Podcast

Chris Linder, University of Utah – A New Approach to Stopping Sexual Violence

Stopping sexual violence is imperative.

Chris Linder, associate professor of higher education in the department of leadership and policy at the University of Utah, shares why the focus should shift from avoiding to preventing it.

Chris Linder is the director of the McCluskey Center for Violence Prevention Research & Education at the University of Utah.

A New Approach to Stopping Sexual Violence

Here’s a fact that often surprises people: Rates of sexual violence have not changed on college campuses since 1957. The question I ask is why?

My view is the answer may be, in part, because we, as a society, have focused our efforts on teaching people how to avoid harm rather than how to prevent harm from happening in the first place.

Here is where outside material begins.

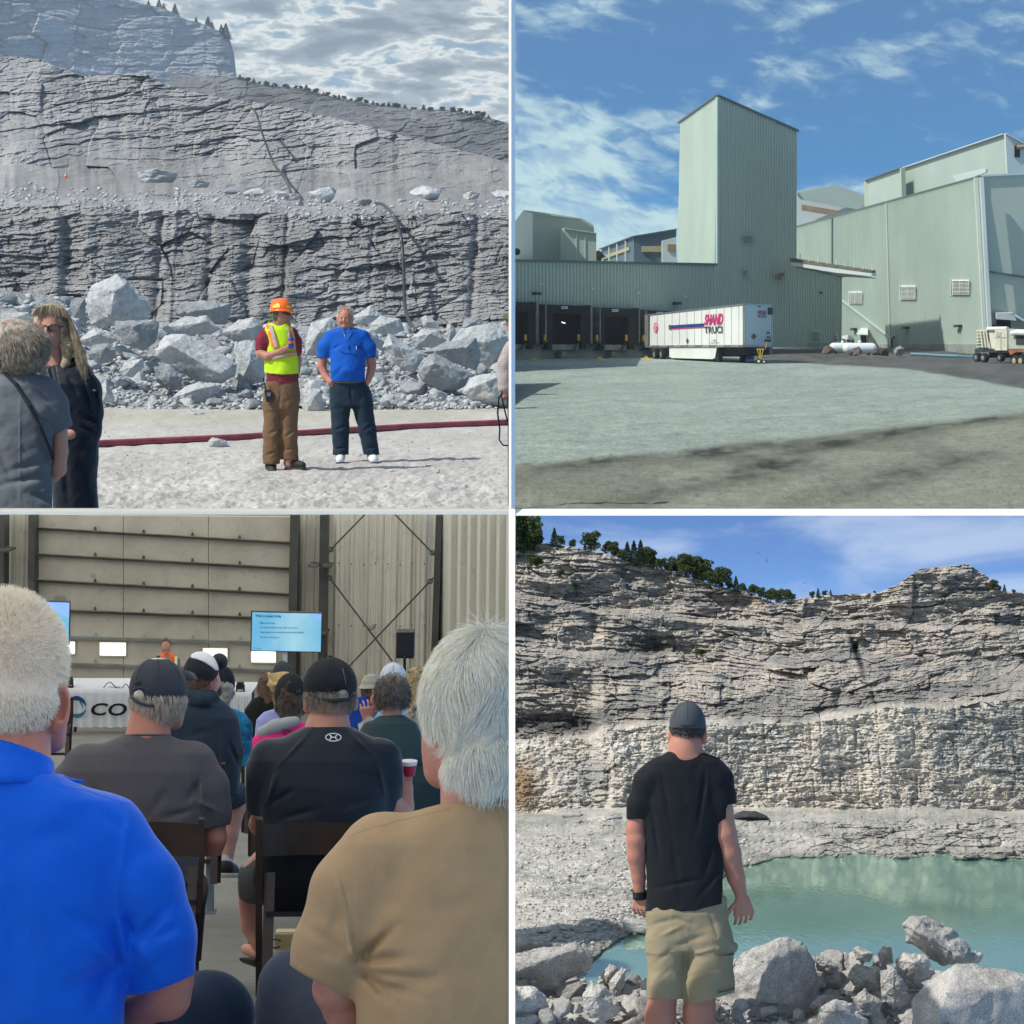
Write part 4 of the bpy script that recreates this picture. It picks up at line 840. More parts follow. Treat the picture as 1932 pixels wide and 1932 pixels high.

Campuses tend to have a hyper-focus on response, driven by campus policies and state and federal laws.

There also is an ahistorical understanding of oppression and its role in sexual violence, which leads to incomplete and ineffective practices. Today, we see the on-going nature of the relationship between oppression and sexual violence in the fact that perpetrators target bisexual women, trans people, Indigenous women and people with disabilities at even higher rates than their peers.

And, as shown by one of our studies, we know little about perpetration in a campus context—fewer than 10% of research articles published between 2006 and 2016 focused on understanding perpetration.

At the McCluskey Center for Violence Prevention Research & Education, we work to center survivors by interrupting harm before it happens.

For example, we recently launched a campaign called “You Might Be Causing Harm If . . . “ where students designed posters and blog posts to help other students understand harmful behaviors that are often seen as “normal” – such as pressuring peers to send nude photos, ignoring boundaries and using alcohol to loosen a partner up.

We believe that raising awareness of what these seemingly innocent, yet harmful, behaviors look like is a good start and it helps to illustrate that people who cause harm are potentially all of us – not strangers lurking in the bushes.

If we can intervene with people early in the stages of boundary violations, we can change people’s behaviors more broadly – even in the realm of sexual violence.